Samoobrona rozpoczęła kampanię wyborczą
Samoobrona rozpoczyna kampanię wyborczą, celem partii jest wygranie wyborów parlamentarnych - powiedział szef partii Andrzej Lepper na sobotniej I Konwencji Wyborczej Samoobrony w Warszawie. Jak dodał, Samoobrona chce rządzić Polską, aby "rozliczyć tych wszystkich, którzy rozkradli majątek narodowy".
18.12.2004 | aktual.: 18.12.2004 16:57
Konwencja rozpoczęła się od wyświetlenia półgodzinnego filmu z nadania Lepperowi pod koniec października br. doktoratu honoris causa przez Międzynarodową Akademię Kadr w Kijowie.
Lepper poinformował, że z list Samoobrony do Sejmu i Senatu będzie kandydowało tysiąc osób. Zaznaczył, że każdy kandydat będzie musiał zdać egzamin ze znajomości programu Samoobrony oraz podpisać umowę o lojalności wobec partii.
Szef Samoobrony w ostrych słowach przestrzegł delegatów przed brakiem zaangażowania i brakiem dyscypliny. "Jeśli jesteś w Samoobronie, to masz robić to, co każą władze partii. Jak nie chcesz roznosić gazetek, to załóż sobie własną partię" - podkreślił Lepper.
Kolejny raz skrytykował też plan Balcerowicza, nazywając go "wielkim, historycznym oszustwem"; Leszka Balcerowicza określił "największym szkodnikiem i niszczycielem Polski". Dodał, że wszystkie partie po 1989 roku szły do władzy po to, by "sprzedawać Polskę".

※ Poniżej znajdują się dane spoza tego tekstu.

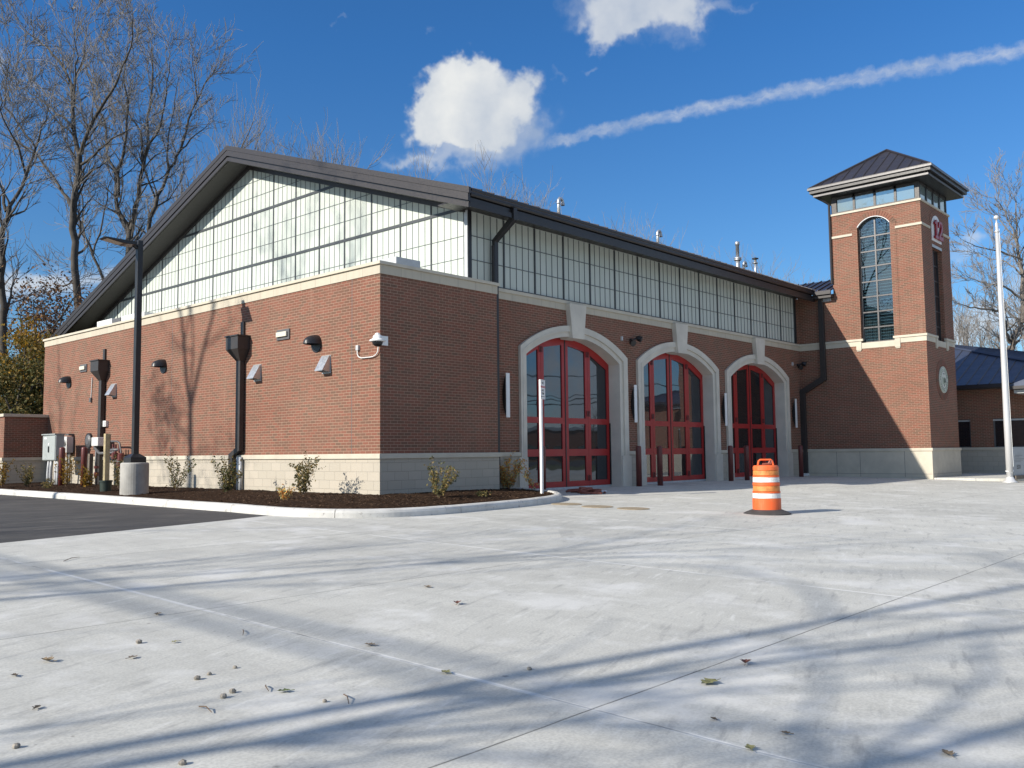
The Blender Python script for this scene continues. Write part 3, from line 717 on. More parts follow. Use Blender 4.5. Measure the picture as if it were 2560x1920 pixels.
    for xh in (i0 + W, i1 - W):
        for zh in (zb + .26, 1.13, topz(xh) - .25):
            mb = MB(); mb.box(xh - .075, xh + .075, YD - .016, YD - .001, zh - .085, zh + .085); mb.tube([(xh, YD - .018, zh - .08), (xh, YD - .018, zh + .08)], .016, 8)
            mb.box(xh - .055, xh - .035, YD - .03, YD - .016, zh - .06, zh - .04); mb.box(xh + .035, xh + .055, YD - .03, YD - .016, zh + .04, zh + .06)
            mb.build('hinge', 'redd', hd)
    MB().box(i0, i1, YD - .02, YD + .085, zb - .045, zb + .026).build('threshold', 'zinc', hd)
    MB().box(cxk - .02, cxk + .02, YD - .012, YD + .06, zb + .03, topz(cxk) - .01).build('meeting_seal', 'black', hd)
    MB().box(i1 - .035, i1 - .004, YD - .04, YD - .002, zb + .03, .86).build('guide_rod', 'black', hd)
# clerestory of translucent panels along the front
MB().box(3.35, 22.33, YF + .03, YF + .10, 4.343, 6.3).build('clerestory_panel', 'panel', fs)
mb = MB(); mt = MB()
for k in range(15):
    x = 3.34 + 1.2655 * k
    mb.box(x - .022, x + .022, YF - .005, YF + .04, 4.37, 6.22)
    for q in range(1, 5): mt.box(x + .2531 * q - .007, x + .2531 * q + .007, YF + .015, YF + .04, 4.37, 6.22)
mb.box(22.3, 22.345, YF - .005, YF + .04, 4.37, 6.22)
for z in (4.97, 5.595): mt.box(3.36, 22.3, YF + .012, YF + .04, z - .009, z + .009)
mb.box(3.36, 22.3, YF - .008, YF + .04, 4.345, 4.38)
mb.build('mullion_grid', 'mullion', fs); mt.build('glazing_bars', 'bars', fs)
XG = 3.27
MB().box(3.235, 3.36, YF - .01, YF + .12, 4.343, 6.35).build('corner_post', 'black', fs)
MB().box(3.215, 3.2345, YF + .005, YF + .12, 4.343, 6.32).build('corner_trim', 'zinc', fs)
for yj in (1.02, 9.62):
    MB().box(-.0015, .01, yj - .007, yj + .007, .002, 4.062).build('control_joint', 'bars', fs)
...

Lepper poinformował, że hasłem wyborczym Samoobrony kolejny raz będą słowa: "Oni już byli, oni już rządzili, oni muszą odejść". Zapowiedział również, że "jeśli tylko zdrowie pozwoli" będzie startował w przyszłorocznych wyborach prezydenckich.
"Należy karcić, gdyż z takich ust to nie boli" - skwitował wystąpienie Leppera poseł Samoobrony Marian Curyło. "Wodzu, prowadź do zwycięstwa!" - krzyczeli delegaci po przemówieniu szefa Samoobrony.
Lepper zapowiedział również, że w poniedziałek złoży do marszałka Sejmu wniosek o powołanie sejmowej komisji śledczej w sprawie prywatyzacji PZU. Jak poinformował, powodem złożenia wniosku jest niezgodna z prawem sprzedaż 30 proc. akcji PZU konsorcjum Eureko. "PZU musi pozostać polską firmą" - podkreślił.
Zapowiedział też, że członkowie partii rozdadzą w okresie świątecznym 4 mln egzemplarzy gazetki partyjnej. "Z tych gazet obywatele dowiedzą się dużo prawdy na temat sytuacji w kraju i na temat tego, kto jest winny tej sytuacji" - dodał.
Delegaci Konwencji przyjęli Deklarację Wyborczą, w której apelują do obywateli o "odrzucenie kłamstwa i biernej postawy w wyborach". "Celem głównym Samoobrony jest przywrócenie Polakom godności odebranej przez krajowych i zagranicznych szubrawców wpędzających Polskę w długi i bezrobocie" - czytamy w Deklaracji.
"Każdy obywatel ma taki sam głos, jak skorumpowany prezydent Aleksander Kwaśniewski, jak skorumpowani były i obecny premier" - podkreślił Lepper.
Delegaci przyjęli też "stanowisko w sprawie nasilenia represji politycznych" wobec Leppera. "Proces przewodniczącego stanowi zagrożenie dla fundamentów demokracji i wolności słowa w Polsce - napisano w przyjętym stanowisku partii.
Lepper jest oskarżony o to, że pomówił posłów SLD: Jerzego Szmajdzińskiego i Włodzimierza Cimoszewicza, a także polityków PO: Donalda Tuska, Pawła Piskorskiego oraz Andrzeja Olechowskiego o to, że wzięli łapówki. Grozi mu za to kara do 2 lat więzienia. Proces toczy się w Sądzie Okręgowym w Warszawie.
Lepper pytany, w jakich kręgach po przyszłorocznych wyborach Samoobrona może poszukiwać koalicjantów odparł: wśród partii najbliższych programowo - LPR, PSL i PiS. Wykluczył możliwość koalicji Samoobrony z SLD.